Happy Pi Day. One of my heroes and one of the greatest minds of all time, Indian mathematician Srinivasa Ramanujan came up with this series for calculating Pi to a large number of decimal places in the early 20th century. To this day computers use variants of his series solutions to do the same thing but with much higher speed than Srinivasa could ever muster by hand.
Today there are many series that can converge on Pi rapidly and net you as many decimal places as you like. The current record is 2.7 Trillion digits. This is all just academic of course, there are no practical uses for accuracies of Pi greater than a half-dozen decimal points.

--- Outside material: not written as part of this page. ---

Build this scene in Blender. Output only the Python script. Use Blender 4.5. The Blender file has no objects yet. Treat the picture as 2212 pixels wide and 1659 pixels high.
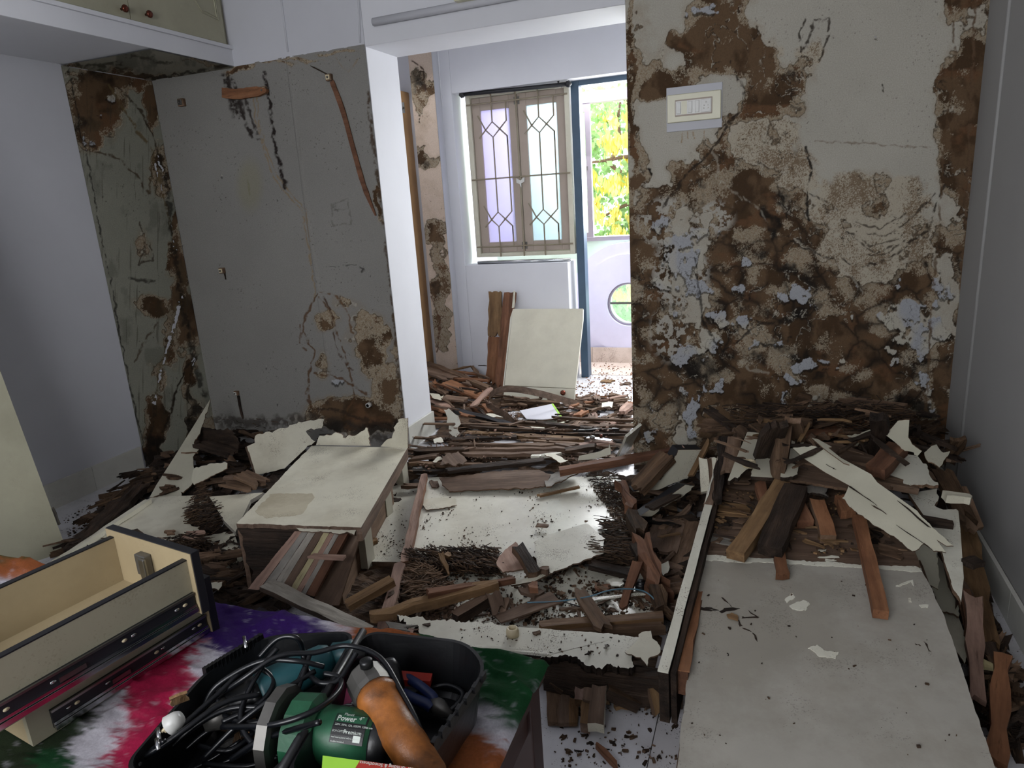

One novel solution is called the Bailey–Borwein–Plouffe (BBP) formula, which allows you to calculate a single specified digital bit of Pi without having to calculate all the previous bits. Just for fun, mathematicians have used the BBP to calculate the Quadrillionth bit of Pi (hint, it’s zero).
Underneath all this useless gameplay, Pi is a very useful number. It is used to calculate a great many geometrical problems…you can’t build a bridge or fly a rocket without Pi.
Along with other irrational numbers like the square root of 2, Pi gave no end of frustration to the Pythagoreans who thought that the universe was perfect and therefore should not have numbers that cannot be written out in full or represented by a ratio. Our language has trapped the word irrational in its modern meaning, but initially irrational meant simply that a number could not be expressed as a ratio. Ir-ratio-nal. Today, thanks to the Pythagoreans, it means something akin to illogical. To them perhaps it was, but we now know that the Pythagorean world-view was full of shit.
To give further mystique to our favorite constant, Pi was proven in the 1880’s to be transcendental as well. A transcendental number is a number, complex or otherwise, that is not the root of a non-constant polynomial equation with rational coefficients…in other words, Pi is a non-algebraic number. Too bad Pythagoras didn’t know that, it would have really pissed him off. I mean, thanks for the cool theorem, Pythagoras, but in your leisure time you pretty much hamstrung science for two thousand years. It wasn’t until Kepler came along in the 16th century and smashed through the tainted logic of the “Five perfect solids” that science got traction again. Bad Pythagoras. Bad boy.
There is a great Pi-related twist at the end of the Carl Sagan book Contact that hints that the basic structure of the universe may have been altered by very intelligent alien beings (or a god perhaps, but at that level the two would be indistinguishable to us) , who long-ago inserted a message in the form of a specific numerical pattern deep inside Pi, which is to say that they wrote the message into space-time itself and therefore into Pi, which is anchored to the geometry of the universe. This pattern was very deep (on the order of 10^20 decimal places) and only evident when Pi was calculated in Base-11, which itself is a jolting indicator that these beings would have been very different from us - we use Base-10 mathematics because we have 10 fingers…seriously, I kid you not…and computers use Base-2 because transistors have two states. No numerical base system is any better than any other, it’s a matter of preference. A being who used Base-11 math would probably have a very different physical form than we humans, if it had a physical form at all. They would have to be intelligent beyond both our imagination and our comprehension. In this case they had “timed” the release of this knowledge by placing the message deep enough into Pi that it required significant technology to find it. What it means, Carl never told us. This twist never made it into the movie, but it was brilliant and chilling.
And although Pi day doesn’t need any more street cred, Einstein was born on 3/14.